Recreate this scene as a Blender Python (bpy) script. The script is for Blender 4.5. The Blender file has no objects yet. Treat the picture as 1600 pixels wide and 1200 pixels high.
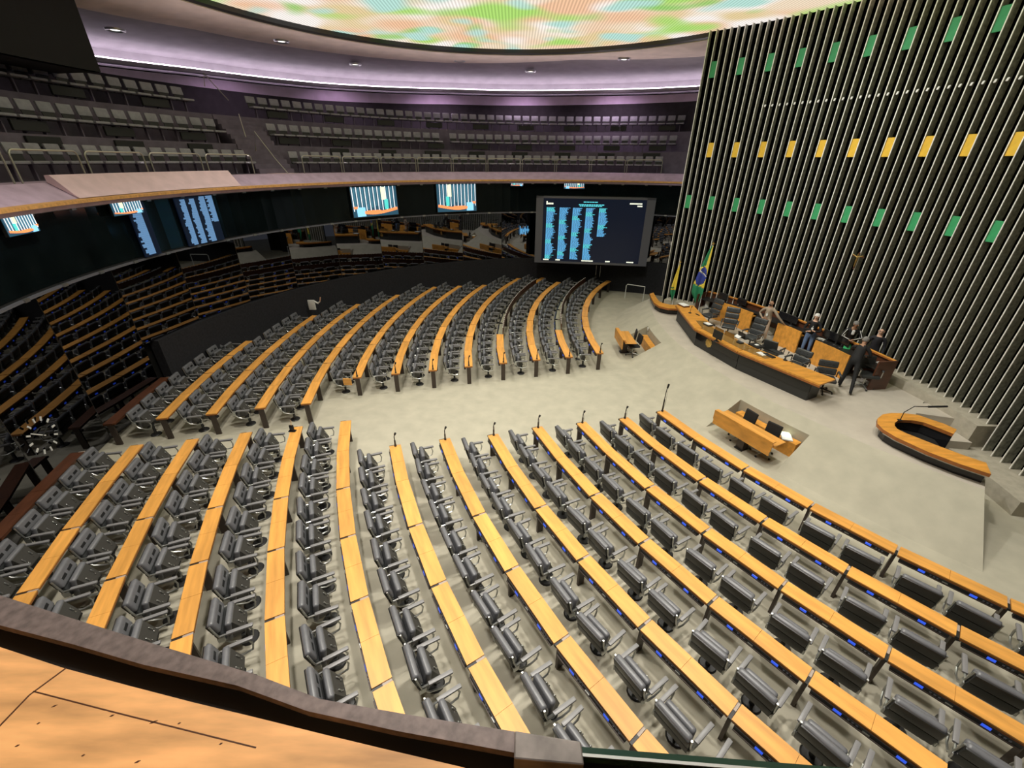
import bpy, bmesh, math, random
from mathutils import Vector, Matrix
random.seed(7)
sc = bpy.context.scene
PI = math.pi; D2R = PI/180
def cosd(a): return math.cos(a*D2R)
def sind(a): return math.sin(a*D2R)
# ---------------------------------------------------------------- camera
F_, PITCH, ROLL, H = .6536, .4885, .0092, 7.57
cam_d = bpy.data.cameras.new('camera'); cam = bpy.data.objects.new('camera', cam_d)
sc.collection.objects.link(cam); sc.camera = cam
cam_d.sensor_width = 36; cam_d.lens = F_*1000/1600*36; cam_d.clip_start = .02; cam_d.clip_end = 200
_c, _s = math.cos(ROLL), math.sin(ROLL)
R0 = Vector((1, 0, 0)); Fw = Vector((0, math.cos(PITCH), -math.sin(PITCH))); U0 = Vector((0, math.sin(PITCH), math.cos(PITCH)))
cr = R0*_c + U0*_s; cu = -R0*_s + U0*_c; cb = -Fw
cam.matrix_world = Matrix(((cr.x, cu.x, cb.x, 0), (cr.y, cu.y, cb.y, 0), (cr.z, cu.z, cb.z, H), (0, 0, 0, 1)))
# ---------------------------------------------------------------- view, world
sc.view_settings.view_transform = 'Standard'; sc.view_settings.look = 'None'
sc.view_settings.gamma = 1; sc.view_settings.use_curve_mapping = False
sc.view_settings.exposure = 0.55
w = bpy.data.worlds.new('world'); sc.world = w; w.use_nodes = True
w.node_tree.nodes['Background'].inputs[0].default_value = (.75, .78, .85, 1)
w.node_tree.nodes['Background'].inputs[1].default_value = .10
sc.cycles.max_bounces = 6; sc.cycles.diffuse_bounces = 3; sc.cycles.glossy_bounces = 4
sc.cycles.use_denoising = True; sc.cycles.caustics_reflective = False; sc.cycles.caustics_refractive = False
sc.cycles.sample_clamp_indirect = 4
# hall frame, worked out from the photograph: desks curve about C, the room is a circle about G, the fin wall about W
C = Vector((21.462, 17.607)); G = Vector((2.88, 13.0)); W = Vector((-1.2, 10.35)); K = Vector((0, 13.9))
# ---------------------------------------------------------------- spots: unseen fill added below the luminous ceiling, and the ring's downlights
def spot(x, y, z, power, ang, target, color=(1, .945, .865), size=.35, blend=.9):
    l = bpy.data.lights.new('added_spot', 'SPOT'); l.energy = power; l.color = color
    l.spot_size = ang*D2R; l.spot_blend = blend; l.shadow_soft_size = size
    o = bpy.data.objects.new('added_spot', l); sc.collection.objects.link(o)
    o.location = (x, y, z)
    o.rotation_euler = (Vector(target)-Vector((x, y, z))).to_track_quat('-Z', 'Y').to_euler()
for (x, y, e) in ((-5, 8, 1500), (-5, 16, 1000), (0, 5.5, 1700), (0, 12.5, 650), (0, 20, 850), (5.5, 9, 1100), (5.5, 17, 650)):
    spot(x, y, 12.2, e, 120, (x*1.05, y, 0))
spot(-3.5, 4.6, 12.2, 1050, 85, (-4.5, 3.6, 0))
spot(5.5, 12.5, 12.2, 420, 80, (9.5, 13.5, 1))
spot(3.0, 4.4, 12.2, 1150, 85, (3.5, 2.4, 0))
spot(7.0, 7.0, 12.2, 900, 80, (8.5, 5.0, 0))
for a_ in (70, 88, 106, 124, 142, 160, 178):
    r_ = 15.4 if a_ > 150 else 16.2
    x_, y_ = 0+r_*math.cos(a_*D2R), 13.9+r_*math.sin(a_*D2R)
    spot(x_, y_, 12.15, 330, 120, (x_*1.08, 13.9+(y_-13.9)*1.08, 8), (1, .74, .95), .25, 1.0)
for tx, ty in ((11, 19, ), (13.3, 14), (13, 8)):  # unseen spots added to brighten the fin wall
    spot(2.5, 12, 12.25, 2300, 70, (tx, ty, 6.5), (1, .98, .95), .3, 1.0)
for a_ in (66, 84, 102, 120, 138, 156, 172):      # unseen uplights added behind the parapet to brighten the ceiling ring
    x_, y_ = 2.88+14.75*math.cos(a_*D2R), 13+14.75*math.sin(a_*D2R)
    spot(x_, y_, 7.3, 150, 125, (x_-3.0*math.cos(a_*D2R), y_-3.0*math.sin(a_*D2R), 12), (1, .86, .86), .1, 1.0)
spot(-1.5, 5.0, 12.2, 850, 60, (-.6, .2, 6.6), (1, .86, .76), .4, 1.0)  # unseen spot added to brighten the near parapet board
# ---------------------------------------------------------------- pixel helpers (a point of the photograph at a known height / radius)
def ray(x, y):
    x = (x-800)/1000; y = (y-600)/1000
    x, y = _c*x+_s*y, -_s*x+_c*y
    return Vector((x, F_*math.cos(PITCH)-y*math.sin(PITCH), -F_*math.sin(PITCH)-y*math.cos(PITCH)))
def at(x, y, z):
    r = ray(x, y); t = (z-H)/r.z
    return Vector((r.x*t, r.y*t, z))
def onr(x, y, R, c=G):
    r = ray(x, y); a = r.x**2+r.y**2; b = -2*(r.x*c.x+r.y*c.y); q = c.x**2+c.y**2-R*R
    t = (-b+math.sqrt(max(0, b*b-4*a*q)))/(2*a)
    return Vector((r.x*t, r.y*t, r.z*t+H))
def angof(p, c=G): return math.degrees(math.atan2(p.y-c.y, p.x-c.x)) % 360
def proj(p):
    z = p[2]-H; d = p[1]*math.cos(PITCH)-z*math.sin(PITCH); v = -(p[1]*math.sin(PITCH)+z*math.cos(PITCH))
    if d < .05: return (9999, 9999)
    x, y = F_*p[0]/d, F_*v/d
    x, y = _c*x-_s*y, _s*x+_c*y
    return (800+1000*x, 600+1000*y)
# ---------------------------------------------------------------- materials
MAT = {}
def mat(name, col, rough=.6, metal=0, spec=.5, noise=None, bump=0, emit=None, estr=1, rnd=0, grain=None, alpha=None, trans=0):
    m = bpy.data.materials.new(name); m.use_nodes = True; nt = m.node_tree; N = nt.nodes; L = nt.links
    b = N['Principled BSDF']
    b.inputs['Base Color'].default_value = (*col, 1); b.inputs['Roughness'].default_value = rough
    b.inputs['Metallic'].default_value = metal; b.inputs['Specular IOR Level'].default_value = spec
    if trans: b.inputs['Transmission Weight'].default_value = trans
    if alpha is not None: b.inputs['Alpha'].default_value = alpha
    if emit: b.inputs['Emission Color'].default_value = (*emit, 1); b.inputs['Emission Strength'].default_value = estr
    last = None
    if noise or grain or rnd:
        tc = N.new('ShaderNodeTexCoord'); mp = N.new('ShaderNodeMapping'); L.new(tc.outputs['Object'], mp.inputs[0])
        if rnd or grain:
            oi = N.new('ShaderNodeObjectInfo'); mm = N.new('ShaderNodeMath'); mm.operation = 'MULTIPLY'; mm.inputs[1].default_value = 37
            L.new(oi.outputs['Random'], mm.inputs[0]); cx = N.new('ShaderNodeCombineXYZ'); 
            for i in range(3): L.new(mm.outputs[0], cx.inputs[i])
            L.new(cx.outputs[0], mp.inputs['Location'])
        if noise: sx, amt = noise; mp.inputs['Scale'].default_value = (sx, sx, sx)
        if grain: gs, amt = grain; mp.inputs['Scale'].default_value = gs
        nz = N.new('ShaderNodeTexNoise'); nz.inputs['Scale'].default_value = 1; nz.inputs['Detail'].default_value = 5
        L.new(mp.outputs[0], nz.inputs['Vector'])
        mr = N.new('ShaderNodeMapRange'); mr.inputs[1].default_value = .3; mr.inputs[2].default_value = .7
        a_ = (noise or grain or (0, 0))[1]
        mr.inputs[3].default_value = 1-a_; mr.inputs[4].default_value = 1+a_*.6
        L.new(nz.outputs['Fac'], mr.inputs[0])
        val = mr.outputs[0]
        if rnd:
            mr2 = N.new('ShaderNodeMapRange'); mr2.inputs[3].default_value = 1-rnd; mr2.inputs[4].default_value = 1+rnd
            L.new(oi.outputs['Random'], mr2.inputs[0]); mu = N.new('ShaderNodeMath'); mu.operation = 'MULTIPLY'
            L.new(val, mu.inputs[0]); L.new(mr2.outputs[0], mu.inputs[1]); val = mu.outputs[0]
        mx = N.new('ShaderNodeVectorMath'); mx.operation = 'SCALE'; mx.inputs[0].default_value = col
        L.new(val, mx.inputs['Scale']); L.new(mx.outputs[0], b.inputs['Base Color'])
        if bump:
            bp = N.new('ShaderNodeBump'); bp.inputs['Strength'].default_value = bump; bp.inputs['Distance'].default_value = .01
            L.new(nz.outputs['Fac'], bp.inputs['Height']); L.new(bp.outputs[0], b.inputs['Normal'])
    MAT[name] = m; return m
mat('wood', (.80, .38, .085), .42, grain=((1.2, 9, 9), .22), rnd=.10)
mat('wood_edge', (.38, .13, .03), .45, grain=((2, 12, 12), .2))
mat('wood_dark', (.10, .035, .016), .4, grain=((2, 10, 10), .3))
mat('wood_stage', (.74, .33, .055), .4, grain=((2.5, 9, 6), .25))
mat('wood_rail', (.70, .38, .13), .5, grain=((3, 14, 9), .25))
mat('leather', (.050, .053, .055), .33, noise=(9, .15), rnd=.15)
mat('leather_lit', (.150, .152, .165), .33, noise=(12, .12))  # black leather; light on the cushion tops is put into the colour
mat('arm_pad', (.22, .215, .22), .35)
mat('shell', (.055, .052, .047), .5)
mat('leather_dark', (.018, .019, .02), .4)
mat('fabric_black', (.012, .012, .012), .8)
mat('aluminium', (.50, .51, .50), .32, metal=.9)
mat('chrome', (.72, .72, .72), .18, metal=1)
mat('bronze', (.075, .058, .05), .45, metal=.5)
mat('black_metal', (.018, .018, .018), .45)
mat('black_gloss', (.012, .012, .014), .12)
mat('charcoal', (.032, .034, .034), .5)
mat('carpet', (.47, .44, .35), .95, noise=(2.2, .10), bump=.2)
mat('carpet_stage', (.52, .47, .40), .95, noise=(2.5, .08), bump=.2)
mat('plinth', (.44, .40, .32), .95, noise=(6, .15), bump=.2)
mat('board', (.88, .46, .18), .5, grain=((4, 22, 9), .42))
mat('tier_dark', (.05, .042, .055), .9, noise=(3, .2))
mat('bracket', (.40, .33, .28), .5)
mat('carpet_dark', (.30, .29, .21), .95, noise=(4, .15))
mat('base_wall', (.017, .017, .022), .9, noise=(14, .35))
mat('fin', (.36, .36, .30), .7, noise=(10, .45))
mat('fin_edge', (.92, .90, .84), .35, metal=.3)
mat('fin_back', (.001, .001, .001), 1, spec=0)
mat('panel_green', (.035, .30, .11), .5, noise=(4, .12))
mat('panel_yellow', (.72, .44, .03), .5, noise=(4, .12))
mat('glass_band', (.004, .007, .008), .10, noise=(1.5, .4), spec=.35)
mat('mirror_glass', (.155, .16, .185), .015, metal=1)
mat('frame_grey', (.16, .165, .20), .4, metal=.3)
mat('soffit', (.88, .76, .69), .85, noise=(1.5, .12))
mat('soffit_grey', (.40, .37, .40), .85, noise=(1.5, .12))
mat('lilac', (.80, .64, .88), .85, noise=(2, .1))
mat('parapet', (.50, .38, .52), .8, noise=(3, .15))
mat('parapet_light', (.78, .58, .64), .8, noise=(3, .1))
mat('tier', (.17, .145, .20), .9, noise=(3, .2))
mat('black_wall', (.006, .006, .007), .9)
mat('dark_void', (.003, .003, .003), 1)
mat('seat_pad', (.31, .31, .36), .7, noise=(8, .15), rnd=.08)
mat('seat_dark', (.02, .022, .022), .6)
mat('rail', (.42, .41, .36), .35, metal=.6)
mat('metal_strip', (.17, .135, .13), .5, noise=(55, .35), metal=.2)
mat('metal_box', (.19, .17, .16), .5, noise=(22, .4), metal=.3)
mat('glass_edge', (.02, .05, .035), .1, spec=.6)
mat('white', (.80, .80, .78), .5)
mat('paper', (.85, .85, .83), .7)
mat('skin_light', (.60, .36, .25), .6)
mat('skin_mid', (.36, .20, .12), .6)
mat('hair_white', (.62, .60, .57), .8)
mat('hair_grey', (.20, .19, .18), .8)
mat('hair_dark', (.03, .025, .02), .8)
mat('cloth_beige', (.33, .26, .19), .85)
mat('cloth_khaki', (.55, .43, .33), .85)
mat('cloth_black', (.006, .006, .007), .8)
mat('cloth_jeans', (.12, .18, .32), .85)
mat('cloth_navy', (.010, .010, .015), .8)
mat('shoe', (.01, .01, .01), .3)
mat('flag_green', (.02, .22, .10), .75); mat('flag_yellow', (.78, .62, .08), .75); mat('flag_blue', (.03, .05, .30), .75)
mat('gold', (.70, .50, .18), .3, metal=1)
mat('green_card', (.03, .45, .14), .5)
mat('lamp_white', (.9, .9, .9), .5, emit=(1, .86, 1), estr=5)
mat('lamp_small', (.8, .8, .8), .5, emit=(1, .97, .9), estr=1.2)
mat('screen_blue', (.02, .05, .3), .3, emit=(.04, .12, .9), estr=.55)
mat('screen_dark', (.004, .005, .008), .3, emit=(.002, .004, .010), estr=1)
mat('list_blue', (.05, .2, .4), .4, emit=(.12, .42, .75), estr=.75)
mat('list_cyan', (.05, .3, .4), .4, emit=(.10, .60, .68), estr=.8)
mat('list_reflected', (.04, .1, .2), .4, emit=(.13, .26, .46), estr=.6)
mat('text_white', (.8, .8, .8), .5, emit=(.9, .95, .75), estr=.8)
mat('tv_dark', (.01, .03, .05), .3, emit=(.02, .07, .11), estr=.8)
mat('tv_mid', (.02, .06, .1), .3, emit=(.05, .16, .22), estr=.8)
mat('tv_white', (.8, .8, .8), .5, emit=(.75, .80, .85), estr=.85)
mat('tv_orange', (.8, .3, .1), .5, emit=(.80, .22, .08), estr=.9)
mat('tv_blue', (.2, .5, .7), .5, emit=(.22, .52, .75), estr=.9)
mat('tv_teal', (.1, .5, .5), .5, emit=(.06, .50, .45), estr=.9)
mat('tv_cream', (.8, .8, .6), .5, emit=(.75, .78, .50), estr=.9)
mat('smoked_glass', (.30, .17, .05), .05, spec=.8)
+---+
* [REQUIRED TASK]: Read the data above and count the lines that include "spec". Answer only with the count.

* [TASK RESULT]: 6